From the first line of the listing below to the line with "random.seed(4); rng = np.random.default_rng(4)", print each line exactly, and nothing more. Leave out the pictures.

--- START ---

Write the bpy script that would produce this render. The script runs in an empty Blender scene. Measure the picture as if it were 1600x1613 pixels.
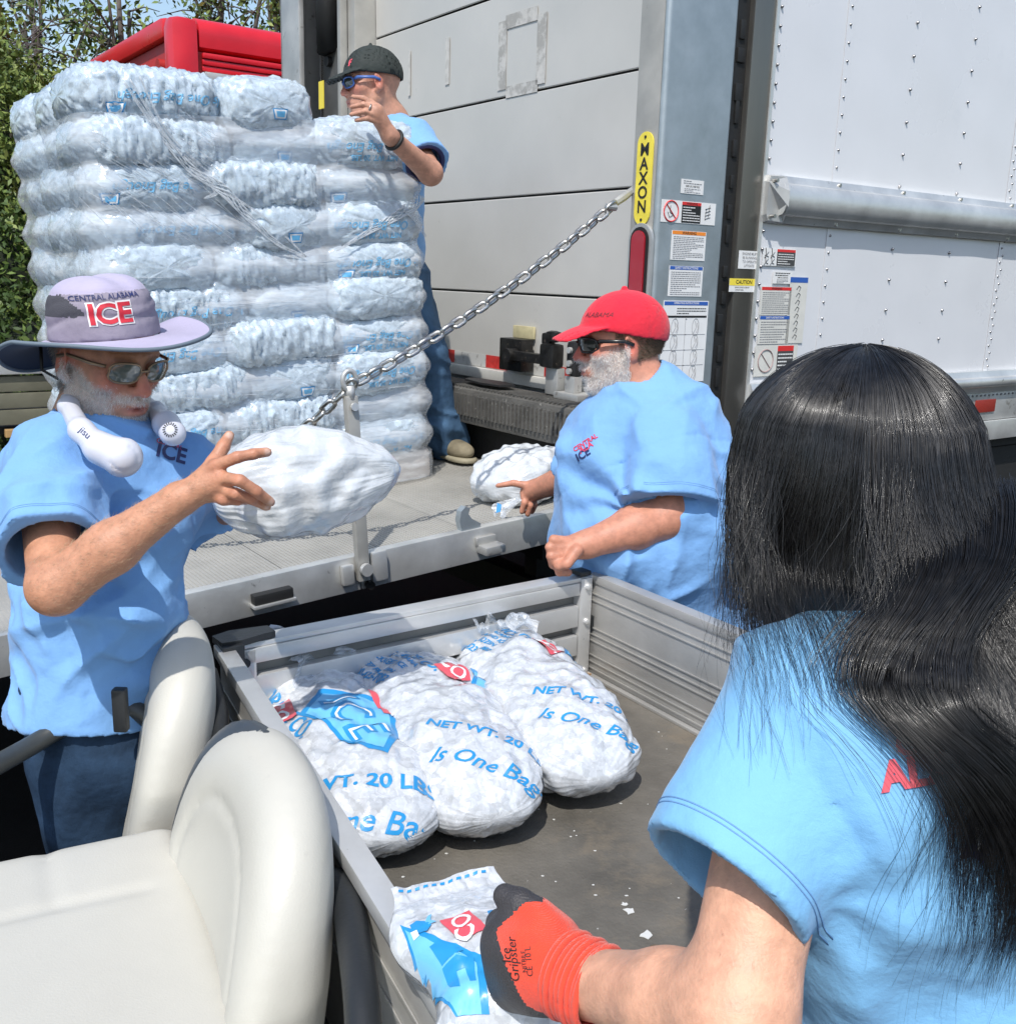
import bpy, bmesh, math, random
import numpy as np
from mathutils import Vector, Matrix, Euler
from mathutils.bvhtree import BVHTree
from mathutils.kdtree import KDTree
rad = math.radians
SC = bpy.context.scene
COL = SC.collection
random.seed(4); rng = np.random.default_rng(4)

# ------------------------------------------------------------------ camera
FPX = 1590.0; PITCH = rad(13.2); ROLL = rad(1.65); CZ = 1.78
_f = np.array([0, math.cos(PITCH), -math.sin(PITCH)]); _u = np.array([0, math.sin(PITCH), math.cos(PITCH)])
_r = np.array([1., 0, 0])
CR = math.cos(ROLL)*_r + math.sin(ROLL)*_u
CU = -math.sin(ROLL)*_r + math.cos(ROLL)*_u
cam_d = bpy.data.cameras.new('camera'); cam = bpy.data.objects.new('camera', cam_d); COL.objects.link(cam)
M = Matrix(((CR[0], CU[0], -_f[0]), (CR[1], CU[1], -_f[1]), (CR[2], CU[2], -_f[2])))
cam.matrix_world = Matrix.Translation((0, 0, CZ)) @ M.to_4x4()
cam_d.sensor_fit = 'HORIZONTAL'; cam_d.sensor_width = 36; cam_d.lens = 36*FPX/1600
cam_d.clip_start = 0.05; cam_d.clip_end = 2000
SC.camera = cam

def A3(*a): return np.array(a, float)
def unit(v): v = np.asarray(v, float); return v/np.linalg.norm(v)
def P(x, y, D):
    """a point of the place seen at photo pixel x,y and D metres deep"""
    q = np.array([0, 0, CZ]) + D*(_f + CR*(x-800)/FPX - CU*(y-806.5)/FPX)
    return q

# ------------------------------------------------------------------ light
world = bpy.data.worlds.new('World'); SC.world = world; world.use_nodes = True
SUN_AZ = (-0.20, -0.98); SUN_EL = rad(55)
nt = world.node_tree; nt.nodes.clear()
wo = nt.nodes.new('ShaderNodeOutputWorld'); bg = nt.nodes.new('ShaderNodeBackground')
sky = nt.nodes.new('ShaderNodeTexSky'); sky.sky_type = 'NISHITA'; sky.sun_disc = False
sky.sun_elevation = SUN_EL
sky.sun_rotation = math.atan2(SUN_AZ[0], SUN_AZ[1])
sky.air_density = 1.2; sky.dust_density = 1.2
bg.inputs['Strength'].default_value = 0.15
nt.links.new(sky.outputs[0], bg.inputs[0]); nt.links.new(bg.outputs[0], wo.inputs[0])
sun_d = bpy.data.lights.new('sun', 'SUN'); sun = bpy.data.objects.new('sun', sun_d); COL.objects.link(sun)
sun_d.energy = 3.5; sun_d.angle = rad(0.53); sun_d.color = (1, .965, .91)
h = math.cos(SUN_EL); sv = Vector((SUN_AZ[0]*h, SUN_AZ[1]*h, math.sin(SUN_EL))).normalized()
sun.rotation_euler = sv.to_track_quat('Z', 'Y').to_euler()
SC.view_settings.view_transform = 'Standard'; SC.view_settings.look = 'None'
SC.view_settings.gamma = 1; SC.view_settings.use_curve_mapping = False
SC.view_settings.exposure = 0.25
SC.render.engine = 'CYCLES'
SC.cycles.transparent_max_bounces = 12; SC.cycles.max_bounces = 8; SC.cycles.diffuse_bounces = 4

# ------------------------------------------------------------------ object helpers
def tag(o, label=None, cat=None, group=None, kind=None):
    if label: o['label'] = label
    if cat: o['category'] = cat
    if group: o['group'] = group
    if kind: o['kind'] = kind
    return o
def thing(name, label, cat, loc=(0, 0, 0), rz=0, group=None, mat4=None):
    o = bpy.data.objects.new(name, None); COL.objects.link(o); o.empty_display_size = .1
    if mat4 is not None: o.matrix_basis = mat4
    else: o.location = loc; o.rotation_euler = (0, 0, rz)
    return tag(o, label, cat, group)
def mbasis(o):
    m = o.matrix_basis
    return m
def wmat(o):
    m = o.matrix_basis.copy()
    p = o
    while p.parent is not None:
        m = p.parent.matrix_basis @ p.matrix_parent_inverse @ m if p.parent.parent is None else wmat(p.parent) @ p.matrix_parent_inverse @ m
        break
    return m
def put(o, parent, world=False):
    """parent o; world=True when its vertices are world coordinates"""
    if parent is not None:
        o.parent = parent
        if world: o.matrix_parent_inverse = wmat(parent).inverted()
    return o
def meshobj(name, v, f, m, parent=None, smooth=False, world=True, mats=None, fm=None):
    me = bpy.data.meshes.new(name)
    v = np.asarray(v, dtype=np.float64).reshape(-1, 3)
    if isinstance(f, np.ndarray):
        nf, k = f.shape
        me.vertices.add(len(v)); me.vertices.foreach_set('co', v.ravel())
        me.loops.add(nf*k); me.loops.foreach_set('vertex_index', f.ravel().astype(np.int32))
        me.polygons.add(nf); me.polygons.foreach_set('loop_start', (np.arange(nf)*k).astype(np.int32))
        me.update(calc_edges=True)
    else:
        me.from_pydata([tuple(a) for a in v], [], [tuple(a) for a in f]); me.update()
    for mm in ([m] if mats is None else mats): me.materials.append(mm)
    if fm is not None: me.polygons.foreach_set('material_index', np.asarray(fm, dtype=np.int32))
    if smooth: me.polygons.foreach_set('use_smooth', [True]*len(me.polygons))
    o = bpy.data.objects.new(name, me); COL.objects.link(o)
    put(o, parent, world)
    return o
def set_color(o, cols, name='Col'):
    a = o.data.color_attributes.new(name, 'FLOAT_COLOR', 'POINT')
    c = np.ones((len(o.data.vertices), 4)); c[:, :cols.shape[1]] = cols
    a.data.foreach_set('color', c.ravel())

class MB:
    """mesh builder"""
    def __init__(s): s.v = []; s.f = []
    def add(s, v, f):
        n = len(s.v); s.v += [tuple(float(c) for c in a) for a in v]; s.f += [tuple(int(i)+n for i in a) for a in f]; return s
    def box(s, a, b, T=None, bev=0):
        x0, y0, z0 = a; x1, y1, z1 = b
        if bev > 0:
            bm = bmesh.new(); bmesh.ops.create_cube(bm, size=1)
            for q in bm.verts: q.co = Vector(((x0+x1)/2+q.co.x*(x1-x0), (y0+y1)/2+q.co.y*(y1-y0), (z0+z1)/2+q.co.z*(z1-z0)))
            bmesh.ops.bevel(bm, geom=list(bm.edges), offset=bev, segments=2, affect='EDGES', profile=.6)
            v = [q.co.copy() for q in bm.verts]; f = [[w.index for w in p.verts] for p in bm.faces]; bm.free()
        else:
            v = [(x0,y0,z0),(x1,y0,z0),(x1,y1,z0),(x0,y1,z0),(x0,y0,z1),(x1,y0,z1),(x1,y1,z1),(x0,y1,z1)]
            f = [(0,3,2,1),(4,5,6,7),(0,1,5,4),(1,2,6,5),(2,3,7,6),(3,0,4,7)]
        if T is not None: v = [T @ Vector(q) for q in v]
        return s.add(v, f)
    def tube(s, pts, r, n=8, cap=True, closed=False):
        pts = [Vector(tuple(p)) for p in pts]; m = len(pts)
        rs = r if hasattr(r, '__len__') else [r]*m
        prev = None; rings = []
        for i, p in enumerate(pts):
            if closed: t = (pts[(i+1) % m]-pts[i-1]).normalized()
            else: t = (pts[min(i+1, m-1)]-pts[max(i-1, 0)]).normalized()
            if prev is None:
                a = Vector((0, 0, 1)) if abs(t.z) < .9 else Vector((1, 0, 0))
                u = t.cross(a).normalized()
            else:
                u = (prev - t*prev.dot(t)).normalized()
            prev = u; w = t.cross(u)
            rings.append([p+(u*math.cos(2*math.pi*k/n)+w*math.sin(2*math.pi*k/n))*rs[i] for k in range(n)])
        v = [q for g in rings for q in g]; f = []
        for i in range(m if closed else m-1):
            j = (i+1) % m
            for k in range(n): f.append((i*n+k, i*n+(k+1) % n, j*n+(k+1) % n, j*n+k))
        if cap and not closed:
            f.append(tuple(range(n))[::-1]); f.append(tuple((m-1)*n+k for k in range(n)))
        return s.add(v, f)
    def cyl(s, a, b, r, n=16, r2=None):
        return s.tube([a, b], [r, r if r2 is None else r2], n)
    def prism(s, poly, z0, z1, T=None):
        """closed outline in xy extruded z0..z1"""
        n = len(poly); v = [(p[0], p[1], z0) for p in poly]+[(p[0], p[1], z1) for p in poly]
        f = [tuple(range(n))[::-1], tuple(range(n, 2*n))]+[(i, (i+1) % n, n+(i+1) % n, n+i) for i in range(n)]
        if T is not None: v = [T @ Vector(q) for q in v]
        return s.add(v, f)
    def build(s, name, m, parent=None, smooth=False, world=True):
        o = meshobj(name, s.v, s.f, m, parent, smooth, world); s_ang(o) if smooth == 'auto' else None
        return o
def s_ang(o):
    me = o.data
    me.polygons.foreach_set('use_smooth', [True]*len(me.polygons))
    bm = bmesh.new(); bm.from_mesh(me)
    for e in bm.edges:
        if len(e.link_faces) == 2 and e.calc_face_angle(0) > rad(35): e.smooth = False
    bm.to_mesh(me); bm.free()
def copy_tree(o, parent=None):
    c = o.copy(); COL.objects.link(c)
    if parent is not None:
        c.parent = parent; c.matrix_parent_inverse = o.matrix_parent_inverse.copy()
    for ch in list(o.children): copy_tree(ch, c)
    return c
def frame(o, x, y, z=None):
    """4x4 from origin and axis vectors"""
    x = Vector(tuple(x)); y = Vector(tuple(y)); z = x.cross(y) if z is None else Vector(tuple(z))
    m = Matrix.Identity(4); m.col[0][:3] = x; m.col[1][:3] = y; m.col[2][:3] = z; m.col[3][:3] = Vector(tuple(o))
    return m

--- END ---

• Answer for this exercise:
Write the bpy script that would produce this render. The script runs in an empty Blender scene. Measure the picture as if it were 1600x1613 pixels.
import bpy, bmesh, math, random
import numpy as np
from mathutils import Vector, Matrix, Euler
from mathutils.bvhtree import BVHTree
from mathutils.kdtree import KDTree
rad = math.radians
SC = bpy.context.scene
COL = SC.collection
random.seed(4); rng = np.random.default_rng(4)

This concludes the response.